* **Directive**: Take the data that follows and retype it word for word.
--- begin Collected data ---
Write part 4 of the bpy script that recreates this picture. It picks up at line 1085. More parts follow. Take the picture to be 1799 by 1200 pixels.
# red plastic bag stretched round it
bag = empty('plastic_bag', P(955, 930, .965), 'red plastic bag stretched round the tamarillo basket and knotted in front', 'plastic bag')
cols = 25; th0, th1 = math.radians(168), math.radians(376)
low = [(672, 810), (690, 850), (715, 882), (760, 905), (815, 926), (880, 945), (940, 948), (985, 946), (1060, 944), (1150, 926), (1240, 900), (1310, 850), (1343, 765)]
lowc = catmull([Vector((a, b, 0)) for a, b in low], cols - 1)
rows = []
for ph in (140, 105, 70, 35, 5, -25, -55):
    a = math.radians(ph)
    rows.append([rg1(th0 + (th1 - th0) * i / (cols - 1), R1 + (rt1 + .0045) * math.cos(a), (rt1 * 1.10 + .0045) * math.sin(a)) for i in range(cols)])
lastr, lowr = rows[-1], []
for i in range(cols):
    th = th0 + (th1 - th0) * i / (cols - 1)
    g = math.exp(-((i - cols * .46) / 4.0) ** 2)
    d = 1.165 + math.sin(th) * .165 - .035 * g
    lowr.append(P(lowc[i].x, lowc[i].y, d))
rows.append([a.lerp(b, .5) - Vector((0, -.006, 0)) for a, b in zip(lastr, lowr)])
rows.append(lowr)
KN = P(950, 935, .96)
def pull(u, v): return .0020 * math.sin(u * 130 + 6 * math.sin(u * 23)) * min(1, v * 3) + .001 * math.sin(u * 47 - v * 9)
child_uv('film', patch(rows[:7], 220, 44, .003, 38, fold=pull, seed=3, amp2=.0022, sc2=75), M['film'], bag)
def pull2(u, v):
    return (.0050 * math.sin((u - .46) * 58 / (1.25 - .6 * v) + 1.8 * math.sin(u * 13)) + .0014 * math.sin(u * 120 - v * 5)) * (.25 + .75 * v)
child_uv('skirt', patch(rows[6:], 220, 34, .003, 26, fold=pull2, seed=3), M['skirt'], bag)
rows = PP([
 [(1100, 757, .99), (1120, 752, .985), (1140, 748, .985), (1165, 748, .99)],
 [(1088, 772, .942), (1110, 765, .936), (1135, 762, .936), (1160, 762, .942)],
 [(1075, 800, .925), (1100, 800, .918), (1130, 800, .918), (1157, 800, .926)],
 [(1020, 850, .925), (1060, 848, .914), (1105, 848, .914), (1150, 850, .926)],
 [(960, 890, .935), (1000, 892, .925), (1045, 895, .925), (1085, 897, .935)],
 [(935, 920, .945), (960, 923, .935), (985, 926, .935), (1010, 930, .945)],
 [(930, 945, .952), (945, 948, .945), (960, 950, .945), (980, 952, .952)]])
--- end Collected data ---
* **Solution to the exercise**:
Write part 4 of the bpy script that recreates this picture. It picks up at line 1085. More parts follow. Take the picture to be 1799 by 1200 pixels.
# red plastic bag stretched round it
bag = empty('plastic_bag', P(955, 930, .965), 'red plastic bag stretched round the tamarillo basket and knotted in front', 'plastic bag')
cols = 25; th0, th1 = math.radians(168), math.radians(376)
low = [(672, 810), (690, 850), (715, 882), (760, 905), (815, 926), (880, 945), (940, 948), (985, 946), (1060, 944), (1150, 926), (1240, 900), (1310, 850), (1343, 765)]
lowc = catmull([Vector((a, b, 0)) for a, b in low], cols - 1)
rows = []
for ph in (140, 105, 70, 35, 5, -25, -55):
    a = math.radians(ph)
    rows.append([rg1(th0 + (th1 - th0) * i / (cols - 1), R1 + (rt1 + .0045) * math.cos(a), (rt1 * 1.10 + .0045) * math.sin(a)) for i in range(cols)])
lastr, lowr = rows[-1], []
for i in range(cols):
    th = th0 + (th1 - th0) * i / (cols - 1)
    g = math.exp(-((i - cols * .46) / 4.0) ** 2)
    d = 1.165 + math.sin(th) * .165 - .035 * g
    lowr.append(P(lowc[i].x, lowc[i].y, d))
rows.append([a.lerp(b, .5) - Vector((0, -.006, 0)) for a, b in zip(lastr, lowr)])
rows.append(lowr)
KN = P(950, 935, .96)
def pull(u, v): return .0020 * math.sin(u * 130 + 6 * math.sin(u * 23)) * min(1, v * 3) + .001 * math.sin(u * 47 - v * 9)
child_uv('film', patch(rows[:7], 220, 44, .003, 38, fold=pull, seed=3, amp2=.0022, sc2=75), M['film'], bag)
def pull2(u, v):
    return (.0050 * math.sin((u - .46) * 58 / (1.25 - .6 * v) + 1.8 * math.sin(u * 13)) + .0014 * math.sin(u * 120 - v * 5)) * (.25 + .75 * v)
child_uv('skirt', patch(rows[6:], 220, 34, .003, 26, fold=pull2, seed=3), M['skirt'], bag)
rows = PP([
 [(1100, 757, .99), (1120, 752, .985), (1140, 748, .985), (1165, 748, .99)],
 [(1088, 772, .942), (1110, 765, .936), (1135, 762, .936), (1160, 762, .942)],
 [(1075, 800, .925), (1100, 800, .918), (1130, 800, .918), (1157, 800, .926)],
 [(1020, 850, .925), (1060, 848, .914), (1105, 848, .914), (1150, 850, .926)],
 [(960, 890, .935), (1000, 892, .925), (1045, 895, .925), (1085, 897, .935)],
 [(935, 920, .945), (960, 923, .935), (985, 926, .935), (1010, 930, .945)],
 [(930, 945, .952), (945, 948, .945), (960, 950, .945), (980, 952, .952)]])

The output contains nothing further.